Agent-based modelling (ABM) can complement a systems mapping approach. Agent-based models, including one maintained by IIASA, provide a “sandbox” for exploring the consequences of linkages and feedback effects for individual agents and for the system as a whole.
Studies that would benefit from integration of IIASA and OECD’s approaches, data, and tools include: (1) Globally consistent national efforts for biodiversity. IIASA’s statistical and empirical approaches combined with OECD’s policy expertise to build scenarios of policy efforts across countries. (2) Exploring the role of trade in climate risks resilience to identify trade policy strategies combined with robust land use strategies capable of mitigating the most adverse impacts for food security and the environment. (3) National policies for SDG-compatible development pathways compatible with the Paris Agreement on climate.
Recommendations
Conventional policy analysis contains four precepts that should be reversed. Do not: insist on a single and agreed definition of the problem; distinguish facts from values; set up a single metric for comparing and assessing options; optimise around the most promising option.
A systems approach should be applied to both the system to be governed and the governance system itself. The OECD’s ‘whole of society’ approach for managing risk could incorporate IIASA’s suggestions for establishing learning loops to reframe or enable transformative changes and focus attention on the critical nodes that are key to ensuring resilience of economies and societies.

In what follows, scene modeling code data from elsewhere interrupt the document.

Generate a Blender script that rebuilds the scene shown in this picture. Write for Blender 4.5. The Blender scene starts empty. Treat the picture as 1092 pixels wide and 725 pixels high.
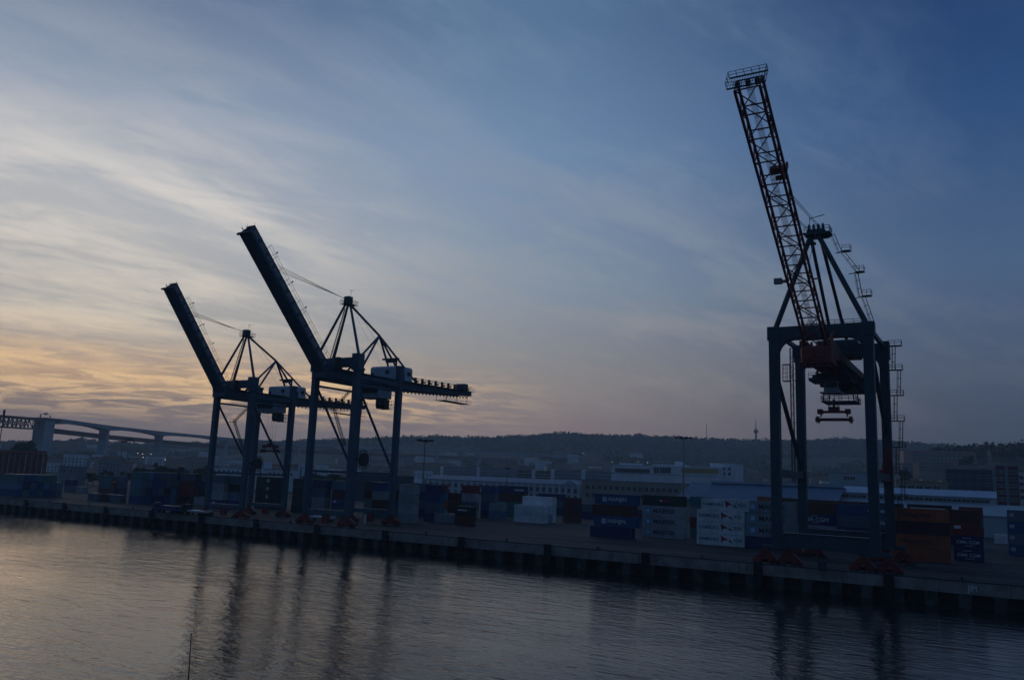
import bpy, bmesh, math, random
import numpy as np
from mathutils import Vector, Matrix, noise
random.seed(7)
R = math.radians
scene = bpy.context.scene
COL = scene.collection

# ------------------------------------------------------------------ camera
# world: x along the quay (right positive), y inland from the quay edge, z up from the water
PW, PH, FPX = 1092.0, 725.0, 867.55
YAW, HOR, ROLL = 30.92, 508.17, 2.245
QZ = 4.4
CAMP = Vector((0.0, -167.5, 19.51))
_p = math.atan((HOR - PH / 2) / FPX)
FW = Vector((-math.sin(R(YAW)) * math.cos(_p), math.cos(R(YAW)) * math.cos(_p), math.sin(_p)))
_rt = Vector((math.cos(R(YAW)), math.sin(R(YAW)), 0))
_up = _rt.cross(FW)
RT = _rt * math.cos(R(ROLL)) + _up * math.sin(R(ROLL))
UP = _up * math.cos(R(ROLL)) - _rt * math.sin(R(ROLL))
cd = bpy.data.cameras.new('camera'); cam = bpy.data.objects.new('camera', cd); COL.objects.link(cam)
cd.sensor_fit = 'HORIZONTAL'; cd.sensor_width = 36.0; cd.lens = FPX / PW * 36.0
cd.clip_start = 0.5; cd.clip_end = 20000
cam.matrix_world = Matrix(((RT.x, UP.x, -FW.x, CAMP.x), (RT.y, UP.y, -FW.y, CAMP.y), (RT.z, UP.z, -FW.z, CAMP.z), (0, 0, 0, 1)))
scene.camera = cam

def ray(px, py): return FW + RT * ((px - PW / 2) / FPX) + UP * ((PH / 2 - py) / FPX)
def atY(px, py, Y):
    r = ray(px, py); return CAMP + r * ((Y - CAMP.y) / r.y)
def atZ(px, py, Z):
    r = ray(px, py); return CAMP + r * ((Z - CAMP.z) / r.z)
def atD(px, py, D): return CAMP + ray(px, py) * D

# ------------------------------------------------------------------ colour management
vs = scene.view_settings
vs.view_transform = 'Standard'; vs.look = 'None'; vs.gamma = 1.0; vs.exposure = 0.0; vs.use_curve_mapping = False

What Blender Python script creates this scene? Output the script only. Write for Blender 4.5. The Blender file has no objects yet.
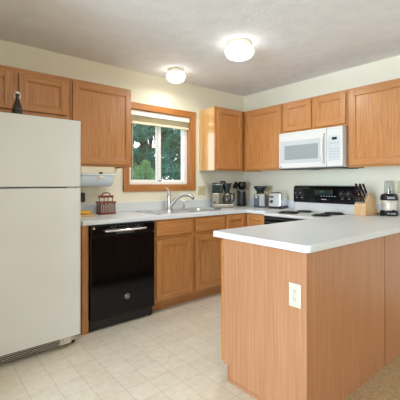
import bpy, bmesh, math, random
from mathutils import Vector, Matrix

# ------------------------------------------------------------------ camera, world, light, exposure
SC = bpy.context.scene
COL = SC.collection
SC.view_settings.view_transform = 'Standard'
SC.view_settings.look = 'None'
SC.view_settings.gamma = 1.0
SC.view_settings.use_curve_mapping = False
SC.view_settings.exposure = 0.47
try:
    SC.cycles.use_denoising = True
    SC.cycles.max_bounces = 10
    SC.cycles.diffuse_bounces = 6
    SC.cycles.glossy_bounces = 5
    SC.cycles.transmission_bounces = 8
    SC.cycles.transparent_max_bounces = 12
    SC.cycles.sample_clamp_indirect = 6.0
except Exception:
    pass

YAW = math.radians(39.507)
cam_d = bpy.data.cameras.new('camera')
cam = bpy.data.objects.new('camera', cam_d)
COL.objects.link(cam)
cam.location = (-3.533, -3.316, 1.219)
cam.rotation_euler = (math.pi / 2, 0, -YAW)
cam_d.sensor_width = 36.0
cam_d.lens = 340.441 / 400 * 36.0
cam_d.shift_y = -(200 - 183.041) / 400
cam_d.clip_start = 0.02
SC.camera = cam

W = bpy.data.worlds.new('sky')
SC.world = W
W.use_nodes = True
bg = W.node_tree.nodes['Background']
bg.inputs['Color'].default_value = (0.80, 0.92, 1.0, 1)
bg.inputs['Strength'].default_value = 1.9


def area(name, loc, rot, sx, sy, power, color):
    d = bpy.data.lights.new(name, 'AREA')
    d.shape = 'RECTANGLE'
    d.size = sx
    d.size_y = sy
    d.energy = power
    d.color = color
    o = bpy.data.objects.new(name, d)
    o.location = loc
    o.rotation_euler = rot
    COL.objects.link(o)
    return o


# daylight through the glazed door in the left wall plus added warm fill from the unseen living room
area('daylight_patio_door', (-8.14, -3.25, 1.15), (0, -math.radians(112), 0), 2.0, 3.2, 335, (0.66, 0.82, 1.0))
area('warm_living_room_fill', (-3.2, -9.42, 1.45), (math.radians(112), 0, 0), 4.6, 1.7, 48, (1.0, 0.88, 0.70))
LAMP = 3.3           # radiance of the two ceiling globes
LAMP_W = 8.5         # light each fixture throws downwards

# ------------------------------------------------------------------ materials


def lin(h):
    h = h.lstrip('#')
    o = []
    for i in (0, 2, 4):
        c = int(h[i:i + 2], 16) / 255
        o.append(c / 12.92 if c <= .04045 else ((c + .055) / 1.055) ** 2.4)
    return (*o, 1)


def mat(name, col, rough=.5, metal=0.0, **kw):
    m = bpy.data.materials.new(name)
    m.use_nodes = True
    b = m.node_tree.nodes['Principled BSDF']
    b.inputs['Base Color'].default_value = lin(col) if isinstance(col, str) else col
    b.inputs['Roughness'].default_value = rough
    b.inputs['Metallic'].default_value = metal
    for k, v in kw.items():
        b.inputs[k.replace('_', ' ')].default_value = v
    return m


def nodes(m):
    nt = m.node_tree
    return nt, nt.nodes['Principled BSDF'], nt.nodes.new, nt.links.new


def ramp(nt, stops):
    r = nt.nodes.new('ShaderNodeValToRGB')
    e = r.color_ramp.elements
    while len(e) < len(stops):
        e.new(.5)
    for i, (p, c) in enumerate(stops):
        e[i].position = p
        e[i].color = lin(c)
    return r


def wood(name, dark, mid, light, scale, rough=.38, coat=.15, fig=1.0):
    """oak: stretched noise streaks, cathedral figure and fine pores; scale = frequency per axis"""
    m = mat(name, mid, rough)
    nt, b, N, L = nodes(m)
    tc = N('ShaderNodeTexCoord')
    mp = N('ShaderNodeMapping')
    mp.inputs['Scale'].default_value = scale
    oi = N('ShaderNodeNewGeometry')
    L(tc.outputs['Object'], mp.inputs['Vector'])
    n1 = N('ShaderNodeTexNoise')
    n1.inputs['Scale'].default_value = 1.0
    n1.inputs['Detail'].default_value = 6
    n1.inputs['Roughness'].default_value = .62
    n1.inputs['Distortion'].default_value = .5 * fig
    L(mp.outputs['Vector'], n1.inputs['Vector'])
    mp2 = N('ShaderNodeMapping')
    mp2.inputs['Scale'].default_value = tuple(s * .28 for s in scale)
    L(tc.outputs['Object'], mp2.inputs['Vector'])
    wv = N('ShaderNodeTexNoise')
    wv.inputs['Scale'].default_value = .8
    wv.inputs['Detail'].default_value = 2
    L(mp2.outputs['Vector'], wv.inputs['Vector'])
    mul = N('ShaderNodeMath')
    mul.operation = 'MULTIPLY'
    mul.inputs[1].default_value = 9.0
    L(wv.outputs['Fac'], mul.inputs[0])
    sn = N('ShaderNodeMath')
    sn.operation = 'PINGPONG'
    sn.inputs[1].default_value = .5
    L(mul.outputs[0], sn.inputs[0])
    mx = N('ShaderNodeMath')
    mx.operation = 'MULTIPLY_ADD'
    mx.inputs[1].default_value = .15 * fig
    L(sn.outputs[0], mx.inputs[0])
    L(n1.outputs['Fac'], mx.inputs[2])
    r = ramp(nt, [(.34, dark), (.56, mid), (.80, light)])
    L(mx.outputs[0], r.inputs['Fac'])
    L(r.outputs['Color'], b.inputs['Base Color'])
    b.inputs['Coat Weight'].default_value = coat
    b.inputs['Coat Roughness'].default_value = .22
    bp = N('ShaderNodeBump')
    bp.inputs['Strength'].default_value = .06
    bp.inputs['Distance'].default_value = .002
    L(n1.outputs['Fac'], bp.inputs['Height'])
    L(bp.outputs['Normal'], b.inputs['Normal'])
    return m


def noisy(name, c1, c2, scale, rough=.6, bump=0.0, bdist=.003, detail=4, spec=None, bscale=None):
    m = mat(name, c1, rough)
    nt, b, N, L = nodes(m)
    tc = N('ShaderNodeTexCoord')
    n = N('ShaderNodeTexNoise')
    n.inputs['Scale'].default_value = scale
    n.inputs['Detail'].default_value = detail
    L(tc.outputs['Object'], n.inputs['Vector'])
    r = ramp(nt, [(.35, c1), (.65, c2)])
    L(n.outputs['Fac'], r.inputs['Fac'])
    L(r.outputs['Color'], b.inputs['Base Color'])
    if spec is not None:
        b.inputs['Specular IOR Level'].default_value = spec
    if bump:
        n2 = N('ShaderNodeTexNoise')
        n2.inputs['Scale'].default_value = bscale or scale
        n2.inputs['Detail'].default_value = detail
        L(tc.outputs['Object'], n2.inputs['Vector'])
        bp = N('ShaderNodeBump')
        bp.inputs['Strength'].default_value = bump
        bp.inputs['Distance'].default_value = bdist
        L(n2.outputs['Fac'], bp.inputs['Height'])
        L(bp.outputs['Normal'], b.inputs['Normal'])
    return m


OAKV = wood('oak_vertical_grain', '#a16534', '#b47a43', '#c28b53', (85, 85, 4.0))
OAKH = wood('oak_horizontal_grain', '#a16534', '#b47a43', '#c28b53', (4.0, 4.0, 85))
LAMV = wood('oak_laminate', '#a4704b', '#b07c57', '#ba8862', (80, 80, 2.4), rough=.42, coat=.05, fig=.5)
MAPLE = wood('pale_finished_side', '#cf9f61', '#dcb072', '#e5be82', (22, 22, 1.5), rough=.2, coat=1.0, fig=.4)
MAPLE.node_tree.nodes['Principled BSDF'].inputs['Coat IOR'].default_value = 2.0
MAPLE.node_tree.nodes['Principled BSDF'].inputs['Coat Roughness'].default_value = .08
OAKCAS = wood('oak_casing_upright', '#9c602c', '#b1743a', '#bf8346', (40, 40, 2.4), rough=.35)
OAKCASH = wood('oak_casing_level', '#9c602c', '#b1743a', '#bf8346', (2.4, 2.4, 40), rough=.35)
BEECH = wood('beech_block', '#c29a6a', '#d0aa7b', '#dab88c', (30, 30, 4), rough=.45, fig=.4)
WALLM = noisy('wall_paint', '#e4e0cb', '#e8e4d0', 2.0, .85, .10, .002, bscale=120)
CEILM = noisy('ceiling_texture', '#e8ebef', '#eff1f4', 7.0, .95, .55, .006, detail=6, bscale=38)  # cool tint of the daylight is put into the ceiling's base colour
WHITE = mat('white_enamel', '#cdcdc9', .28, Coat_Weight=.2)
FRIDGEM = noisy('fridge_textured_enamel', '#d0cfca', '#d4d3cf', 3, .38, .12, .001, bscale=260)
WHITEP = mat('white_plastic', '#dddcd6', .4)
CREAMP = mat('cream_plastic', '#e0d8bf', .45)
IVORY = mat('ivory_plate', '#c9c19a', .4)
PALEBLUE = mat('pale_blue_plastic', '#cfdbe8', .25, Coat_Weight=.4)
BLACKG = mat('black_gloss', '#04070b', .10)
BLACKG.node_tree.nodes['Principled BSDF'].inputs['Specular IOR Level'].default_value = .32
BLACKP = mat('black_plastic', '#131314', .38)
DGREY = mat('dark_grey', '#3b3b3a', .5)
RUBBER = mat('dark_rubber', '#1d1c1b', .8)
CHROME = mat('chrome', '#d6d8da', .14, 1.0)
STEEL = mat('brushed_steel', '#c3c3c0', .3, 1.0)
SINKM = mat('sink_steel', '#d0d5d9', .38, 1.0)
TEALBK = mat('smoked_tank', '#16272a', .18, Coat_Weight=.4)
STEELBEIGE = mat('warm_grey_shell', '#9c9486', .35, .5)
GREY = mat('light_grey_print', '#a9adb0', .5)
GRILLEM = mat('taupe_grille', '#c9c2b2', .5)
TOOTH = mat('grille_gap', '#3a3733', .8)
REDWOOD = noisy('red_stained_wood', '#722f20', '#8a412d', 30, .4)
PAPER = mat('white_paper', '#c4bfba', .9)
BANANA = noisy('banana_peel', '#d9a514', '#e3b92c', 20, .5)
BANTIP = mat('banana_tip', '#5a4a1c', .7)
BOTTLE = mat('brown_glass_bottle', '#2e170e', .08, Coat_Weight=.5)
LABELM = mat('bottle_label', '#332c1a', .6)
RED = mat('red_dot', '#b02018', .4)
VINYLW = mat('white_vinyl', '#eef0ee', .35)
BLINDM = mat('blind_cream', '#e9dfc3', .55, Subsurface_Weight=0.0)
GRASS = noisy('grass', '#4a6a32', '#5c7c3e', 6, .9)
BARK = noisy('bark', '#4a3a2c', '#5d4a38', 12, .9)
CARPET = noisy('tan_carpet', '#a1845f', '#b59a76', 55, 1.0, .9, .008, detail=5, spec=.1)


def emis(name, col, s):
    m = bpy.data.materials.new(name)
    m.use_nodes = True
    nt = m.node_tree
    nt.nodes.clear()
    e = nt.nodes.new('ShaderNodeEmission')
    e.inputs['Color'].default_value = lin(col)
    e.inputs['Strength'].default_value = s
    o = nt.nodes.new('ShaderNodeOutputMaterial')
    nt.links.new(e.outputs[0], o.inputs[0])
    return m


GLOBE = emis('lit_globe', '#fff8ee', LAMP)
GREENLED = emis('green_led', '#4fe06a', .55)


def leaf(name, c1, c2):
    m = noisy(name, c1, c2, 1.3, .7)
    nt = m.node_tree
    b = nt.nodes['Principled BSDF']
    t = nt.nodes.new('ShaderNodeBsdfTranslucent')
    t.inputs['Color'].default_value = lin(c2)
    mx = nt.nodes.new('ShaderNodeMixShader')
    mx.inputs[0].default_value = .35
    nt.links.new(b.outputs[0], mx.inputs[1])
    nt.links.new(t.outputs[0], mx.inputs[2])
    nt.links.new(mx.outputs[0], nt.nodes['Material Output'].inputs[0])
    return m


LEAFA = leaf('spruce_needles', '#33604f', '#558270')
LEAFB = leaf('broad_leaves', '#4f7f50', '#7fa472')
LEAFC = leaf('pine_needles', '#3a6a57', '#5d907a')


def glass(name, tint='#ffffff', base_refl=.06):
    m = bpy.data.materials.new(name)
    m.use_nodes = True
    nt = m.node_tree
    nt.nodes.clear()
    N, L = nt.nodes.new, nt.links.new
    t = N('ShaderNodeBsdfTransparent')
    t.inputs['Color'].default_value = lin(tint)
    g = N('ShaderNodeBsdfGlossy')
    g.inputs['Roughness'].default_value = .02
    lw = N('ShaderNodeLayerWeight')
    lw.inputs['Blend'].default_value = .5
    pw = N('ShaderNodeMath')
    pw.operation = 'POWER'
    pw.inputs[1].default_value = 4
    fr = N('ShaderNodeMath')
    fr.operation = 'MULTIPLY_ADD'
    fr.inputs[1].default_value = .5
    fr.inputs[2].default_value = .04
    L(lw.outputs['Facing'], pw.inputs[0])
    L(pw.outputs[0], fr.inputs[0])
    mx = N('ShaderNodeMixShader')
    L(fr.outputs[0], mx.inputs[0])
    L(t.outputs[0], mx.inputs[1])
    L(g.outputs[0], mx.inputs[2])
    o = N('ShaderNodeOutputMaterial')
    L(mx.outputs[0], o.inputs[0])
    return m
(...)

Systemic issues IIASA and OECD could collaborate on include sustainable and inclusive growth and well‑being; linkages between finance, investment, and climate change; concerted policies for the climate, ecosystems, energy, and water nexus; longer-term strategies for employment; managing the interactions between technological innovation and economic progress; a concerted approach to water, food, and trade; systems-based approaches for development co-operation to meet diverse needs and aspirations; strategies and governance to assess and manage systemic risk; improved methodology and tools for modelling; and adapting institutions to systems thinking to meet new challenges.